- **Job**:
Quote, with no changes, the lines that run from the top of the material to the line with "hw = wseat / 2 - 0.012", both included.

━━ Data segment

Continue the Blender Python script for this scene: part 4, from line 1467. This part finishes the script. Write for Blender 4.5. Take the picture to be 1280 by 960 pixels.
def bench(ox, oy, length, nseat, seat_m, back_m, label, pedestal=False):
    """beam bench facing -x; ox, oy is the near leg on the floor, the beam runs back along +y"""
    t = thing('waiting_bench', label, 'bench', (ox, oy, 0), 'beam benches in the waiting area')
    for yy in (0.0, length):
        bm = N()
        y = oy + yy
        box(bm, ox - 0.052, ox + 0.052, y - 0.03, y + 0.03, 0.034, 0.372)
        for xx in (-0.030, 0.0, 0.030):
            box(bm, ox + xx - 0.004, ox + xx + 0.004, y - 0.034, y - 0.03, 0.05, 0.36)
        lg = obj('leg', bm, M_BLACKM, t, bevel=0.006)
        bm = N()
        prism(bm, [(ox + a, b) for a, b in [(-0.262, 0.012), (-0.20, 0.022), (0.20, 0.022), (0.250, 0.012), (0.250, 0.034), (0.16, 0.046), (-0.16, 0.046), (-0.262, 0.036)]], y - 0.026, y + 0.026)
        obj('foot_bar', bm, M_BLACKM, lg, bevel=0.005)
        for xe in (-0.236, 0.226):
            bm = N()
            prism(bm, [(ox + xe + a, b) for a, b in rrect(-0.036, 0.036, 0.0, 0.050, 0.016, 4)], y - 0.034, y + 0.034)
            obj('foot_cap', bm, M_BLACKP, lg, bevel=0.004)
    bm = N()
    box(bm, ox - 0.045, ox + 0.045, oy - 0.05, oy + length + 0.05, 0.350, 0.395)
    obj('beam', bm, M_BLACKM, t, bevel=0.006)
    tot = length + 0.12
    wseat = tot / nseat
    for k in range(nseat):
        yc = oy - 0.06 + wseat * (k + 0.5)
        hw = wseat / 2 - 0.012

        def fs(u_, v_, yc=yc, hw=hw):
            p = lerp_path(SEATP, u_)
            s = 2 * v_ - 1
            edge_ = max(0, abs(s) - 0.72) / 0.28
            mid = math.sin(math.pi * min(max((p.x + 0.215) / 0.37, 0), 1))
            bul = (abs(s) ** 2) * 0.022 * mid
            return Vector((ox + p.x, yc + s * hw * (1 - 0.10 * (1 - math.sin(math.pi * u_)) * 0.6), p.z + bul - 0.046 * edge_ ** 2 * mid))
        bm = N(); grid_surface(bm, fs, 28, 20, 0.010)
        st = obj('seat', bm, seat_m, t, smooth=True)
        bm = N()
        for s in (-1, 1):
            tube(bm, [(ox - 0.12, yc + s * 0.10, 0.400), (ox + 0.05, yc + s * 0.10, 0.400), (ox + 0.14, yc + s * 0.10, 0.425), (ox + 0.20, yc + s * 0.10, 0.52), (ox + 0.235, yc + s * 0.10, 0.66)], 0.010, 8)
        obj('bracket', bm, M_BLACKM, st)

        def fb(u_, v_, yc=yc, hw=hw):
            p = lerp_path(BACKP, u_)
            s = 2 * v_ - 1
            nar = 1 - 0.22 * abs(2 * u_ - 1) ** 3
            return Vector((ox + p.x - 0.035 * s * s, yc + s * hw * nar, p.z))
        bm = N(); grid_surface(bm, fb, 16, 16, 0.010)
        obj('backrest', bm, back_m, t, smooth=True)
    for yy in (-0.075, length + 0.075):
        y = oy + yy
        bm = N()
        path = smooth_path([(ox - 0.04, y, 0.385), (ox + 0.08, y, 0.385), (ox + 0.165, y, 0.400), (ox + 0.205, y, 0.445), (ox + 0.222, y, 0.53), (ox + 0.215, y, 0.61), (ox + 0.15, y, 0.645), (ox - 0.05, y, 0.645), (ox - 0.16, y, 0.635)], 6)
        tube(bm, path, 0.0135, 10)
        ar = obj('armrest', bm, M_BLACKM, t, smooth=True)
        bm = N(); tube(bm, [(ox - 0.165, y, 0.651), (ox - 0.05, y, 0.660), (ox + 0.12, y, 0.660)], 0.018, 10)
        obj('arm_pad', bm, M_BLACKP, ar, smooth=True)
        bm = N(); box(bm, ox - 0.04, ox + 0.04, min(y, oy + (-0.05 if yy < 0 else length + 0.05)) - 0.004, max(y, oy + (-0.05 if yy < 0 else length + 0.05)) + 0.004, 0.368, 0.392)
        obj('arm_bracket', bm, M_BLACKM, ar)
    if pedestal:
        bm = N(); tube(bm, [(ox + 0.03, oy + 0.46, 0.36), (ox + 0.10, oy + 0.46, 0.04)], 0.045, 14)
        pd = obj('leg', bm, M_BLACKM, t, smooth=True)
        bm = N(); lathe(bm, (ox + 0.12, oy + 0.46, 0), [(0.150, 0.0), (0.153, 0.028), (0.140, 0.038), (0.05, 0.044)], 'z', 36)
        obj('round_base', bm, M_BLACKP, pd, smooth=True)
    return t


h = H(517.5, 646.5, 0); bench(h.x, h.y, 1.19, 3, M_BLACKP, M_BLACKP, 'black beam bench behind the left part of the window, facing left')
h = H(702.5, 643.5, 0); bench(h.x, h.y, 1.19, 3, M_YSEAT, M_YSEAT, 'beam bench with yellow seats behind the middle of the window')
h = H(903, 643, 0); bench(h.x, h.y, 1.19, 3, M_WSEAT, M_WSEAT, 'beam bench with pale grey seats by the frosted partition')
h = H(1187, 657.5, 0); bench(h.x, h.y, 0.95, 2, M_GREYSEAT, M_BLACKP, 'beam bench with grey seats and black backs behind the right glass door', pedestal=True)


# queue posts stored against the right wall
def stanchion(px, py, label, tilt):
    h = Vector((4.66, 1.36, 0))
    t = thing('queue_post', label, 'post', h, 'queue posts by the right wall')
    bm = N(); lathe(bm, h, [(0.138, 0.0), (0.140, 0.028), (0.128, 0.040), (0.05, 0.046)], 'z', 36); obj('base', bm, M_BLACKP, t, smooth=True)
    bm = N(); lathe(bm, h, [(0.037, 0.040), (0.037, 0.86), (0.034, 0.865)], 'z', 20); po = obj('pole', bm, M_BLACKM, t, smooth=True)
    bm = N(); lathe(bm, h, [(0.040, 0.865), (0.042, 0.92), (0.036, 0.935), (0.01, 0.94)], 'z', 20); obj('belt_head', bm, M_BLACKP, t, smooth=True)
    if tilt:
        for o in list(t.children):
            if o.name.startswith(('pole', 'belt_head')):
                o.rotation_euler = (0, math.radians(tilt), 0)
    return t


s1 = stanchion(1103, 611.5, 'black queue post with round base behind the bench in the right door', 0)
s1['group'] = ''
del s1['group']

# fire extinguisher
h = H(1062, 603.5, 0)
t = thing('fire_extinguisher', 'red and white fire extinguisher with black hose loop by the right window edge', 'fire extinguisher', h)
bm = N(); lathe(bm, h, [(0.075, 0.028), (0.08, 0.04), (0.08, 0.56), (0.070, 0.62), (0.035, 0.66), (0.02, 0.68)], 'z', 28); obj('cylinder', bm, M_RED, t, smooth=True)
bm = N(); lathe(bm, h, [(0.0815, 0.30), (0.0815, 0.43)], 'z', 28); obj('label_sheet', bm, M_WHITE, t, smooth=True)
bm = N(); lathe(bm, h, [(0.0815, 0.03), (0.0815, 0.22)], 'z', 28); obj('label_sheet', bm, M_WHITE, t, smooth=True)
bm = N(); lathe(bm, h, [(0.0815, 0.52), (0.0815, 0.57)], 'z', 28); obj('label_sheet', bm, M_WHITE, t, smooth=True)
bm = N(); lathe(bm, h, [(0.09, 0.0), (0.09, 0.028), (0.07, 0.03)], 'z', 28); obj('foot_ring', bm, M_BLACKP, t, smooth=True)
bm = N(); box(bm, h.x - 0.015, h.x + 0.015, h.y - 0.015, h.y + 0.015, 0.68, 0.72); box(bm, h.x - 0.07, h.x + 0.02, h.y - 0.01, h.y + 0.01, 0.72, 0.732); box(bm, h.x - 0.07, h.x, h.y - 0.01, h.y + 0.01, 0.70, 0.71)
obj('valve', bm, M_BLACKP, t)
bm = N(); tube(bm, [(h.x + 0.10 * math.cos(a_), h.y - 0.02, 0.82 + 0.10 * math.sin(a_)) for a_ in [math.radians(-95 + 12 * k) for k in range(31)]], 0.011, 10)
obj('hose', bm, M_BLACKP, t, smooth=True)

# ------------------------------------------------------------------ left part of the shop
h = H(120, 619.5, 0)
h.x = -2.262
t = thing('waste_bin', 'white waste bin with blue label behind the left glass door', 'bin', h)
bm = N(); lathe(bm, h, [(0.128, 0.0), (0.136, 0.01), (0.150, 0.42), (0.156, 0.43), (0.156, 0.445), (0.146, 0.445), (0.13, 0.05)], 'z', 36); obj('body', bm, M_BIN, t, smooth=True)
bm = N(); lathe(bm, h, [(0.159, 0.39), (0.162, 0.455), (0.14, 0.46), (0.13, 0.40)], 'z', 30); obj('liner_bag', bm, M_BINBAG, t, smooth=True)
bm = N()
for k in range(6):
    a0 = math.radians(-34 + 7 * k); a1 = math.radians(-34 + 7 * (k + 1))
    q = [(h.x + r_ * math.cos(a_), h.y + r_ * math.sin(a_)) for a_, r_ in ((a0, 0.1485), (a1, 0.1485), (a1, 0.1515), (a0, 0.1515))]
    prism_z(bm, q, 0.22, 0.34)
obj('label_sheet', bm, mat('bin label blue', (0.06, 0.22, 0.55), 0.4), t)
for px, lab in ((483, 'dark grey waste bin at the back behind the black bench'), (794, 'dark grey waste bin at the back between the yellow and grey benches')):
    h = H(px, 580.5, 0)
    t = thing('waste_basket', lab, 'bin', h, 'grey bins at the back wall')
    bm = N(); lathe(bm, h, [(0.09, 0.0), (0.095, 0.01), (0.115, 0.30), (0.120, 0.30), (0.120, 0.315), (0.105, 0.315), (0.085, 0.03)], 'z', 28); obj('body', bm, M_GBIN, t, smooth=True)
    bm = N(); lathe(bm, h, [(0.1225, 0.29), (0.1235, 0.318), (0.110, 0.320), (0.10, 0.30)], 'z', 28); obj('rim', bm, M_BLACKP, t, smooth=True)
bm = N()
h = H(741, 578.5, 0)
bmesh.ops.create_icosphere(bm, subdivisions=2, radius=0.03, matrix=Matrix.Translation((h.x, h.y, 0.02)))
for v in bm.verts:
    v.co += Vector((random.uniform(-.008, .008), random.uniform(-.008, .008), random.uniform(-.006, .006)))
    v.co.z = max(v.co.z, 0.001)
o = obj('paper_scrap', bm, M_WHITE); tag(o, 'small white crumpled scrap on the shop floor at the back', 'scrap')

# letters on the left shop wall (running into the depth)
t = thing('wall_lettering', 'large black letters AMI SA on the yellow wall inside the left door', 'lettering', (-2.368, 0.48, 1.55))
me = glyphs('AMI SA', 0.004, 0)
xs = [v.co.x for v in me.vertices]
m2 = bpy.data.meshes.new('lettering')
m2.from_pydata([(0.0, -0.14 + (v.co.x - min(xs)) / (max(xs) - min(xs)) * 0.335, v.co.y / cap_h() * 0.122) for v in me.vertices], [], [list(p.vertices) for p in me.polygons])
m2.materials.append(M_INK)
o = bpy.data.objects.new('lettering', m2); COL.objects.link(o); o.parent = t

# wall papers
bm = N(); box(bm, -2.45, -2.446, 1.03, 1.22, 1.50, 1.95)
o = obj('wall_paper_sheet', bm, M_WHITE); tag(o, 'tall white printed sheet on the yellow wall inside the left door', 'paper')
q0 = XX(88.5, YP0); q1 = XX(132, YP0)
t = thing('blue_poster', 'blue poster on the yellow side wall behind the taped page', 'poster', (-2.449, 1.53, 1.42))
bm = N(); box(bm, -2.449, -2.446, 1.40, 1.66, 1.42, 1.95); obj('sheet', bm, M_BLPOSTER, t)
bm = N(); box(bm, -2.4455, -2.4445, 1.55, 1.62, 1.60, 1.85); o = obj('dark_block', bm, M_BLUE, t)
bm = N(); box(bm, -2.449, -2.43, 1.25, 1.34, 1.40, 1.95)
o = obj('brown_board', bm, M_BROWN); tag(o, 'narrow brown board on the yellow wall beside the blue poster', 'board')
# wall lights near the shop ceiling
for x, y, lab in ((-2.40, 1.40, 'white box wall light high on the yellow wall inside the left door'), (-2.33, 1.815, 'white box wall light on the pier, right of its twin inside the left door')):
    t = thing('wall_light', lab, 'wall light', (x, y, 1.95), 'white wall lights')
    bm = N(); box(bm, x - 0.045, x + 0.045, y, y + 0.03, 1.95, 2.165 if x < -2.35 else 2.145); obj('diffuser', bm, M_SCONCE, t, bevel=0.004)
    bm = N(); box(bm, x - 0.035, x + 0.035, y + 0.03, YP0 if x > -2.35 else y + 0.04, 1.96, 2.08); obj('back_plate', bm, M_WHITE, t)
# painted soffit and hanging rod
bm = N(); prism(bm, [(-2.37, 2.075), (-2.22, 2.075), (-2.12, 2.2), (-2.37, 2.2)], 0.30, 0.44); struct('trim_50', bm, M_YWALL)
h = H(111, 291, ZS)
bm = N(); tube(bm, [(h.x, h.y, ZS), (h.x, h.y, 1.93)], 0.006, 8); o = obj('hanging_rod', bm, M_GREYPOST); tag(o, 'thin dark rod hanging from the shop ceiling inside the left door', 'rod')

━━━━

- **Answer to this task**:
Continue the Blender Python script for this scene: part 4, from line 1467. This part finishes the script. Write for Blender 4.5. Take the picture to be 1280 by 960 pixels.
def bench(ox, oy, length, nseat, seat_m, back_m, label, pedestal=False):
    """beam bench facing -x; ox, oy is the near leg on the floor, the beam runs back along +y"""
    t = thing('waiting_bench', label, 'bench', (ox, oy, 0), 'beam benches in the waiting area')
    for yy in (0.0, length):
        bm = N()
        y = oy + yy
        box(bm, ox - 0.052, ox + 0.052, y - 0.03, y + 0.03, 0.034, 0.372)
        for xx in (-0.030, 0.0, 0.030):
            box(bm, ox + xx - 0.004, ox + xx + 0.004, y - 0.034, y - 0.03, 0.05, 0.36)
        lg = obj('leg', bm, M_BLACKM, t, bevel=0.006)
        bm = N()
        prism(bm, [(ox + a, b) for a, b in [(-0.262, 0.012), (-0.20, 0.022), (0.20, 0.022), (0.250, 0.012), (0.250, 0.034), (0.16, 0.046), (-0.16, 0.046), (-0.262, 0.036)]], y - 0.026, y + 0.026)
        obj('foot_bar', bm, M_BLACKM, lg, bevel=0.005)
        for xe in (-0.236, 0.226):
            bm = N()
            prism(bm, [(ox + xe + a, b) for a, b in rrect(-0.036, 0.036, 0.0, 0.050, 0.016, 4)], y - 0.034, y + 0.034)
            obj('foot_cap', bm, M_BLACKP, lg, bevel=0.004)
    bm = N()
    box(bm, ox - 0.045, ox + 0.045, oy - 0.05, oy + length + 0.05, 0.350, 0.395)
    obj('beam', bm, M_BLACKM, t, bevel=0.006)
    tot = length + 0.12
    wseat = tot / nseat
    for k in range(nseat):
        yc = oy - 0.06 + wseat * (k + 0.5)
        hw = wseat / 2 - 0.012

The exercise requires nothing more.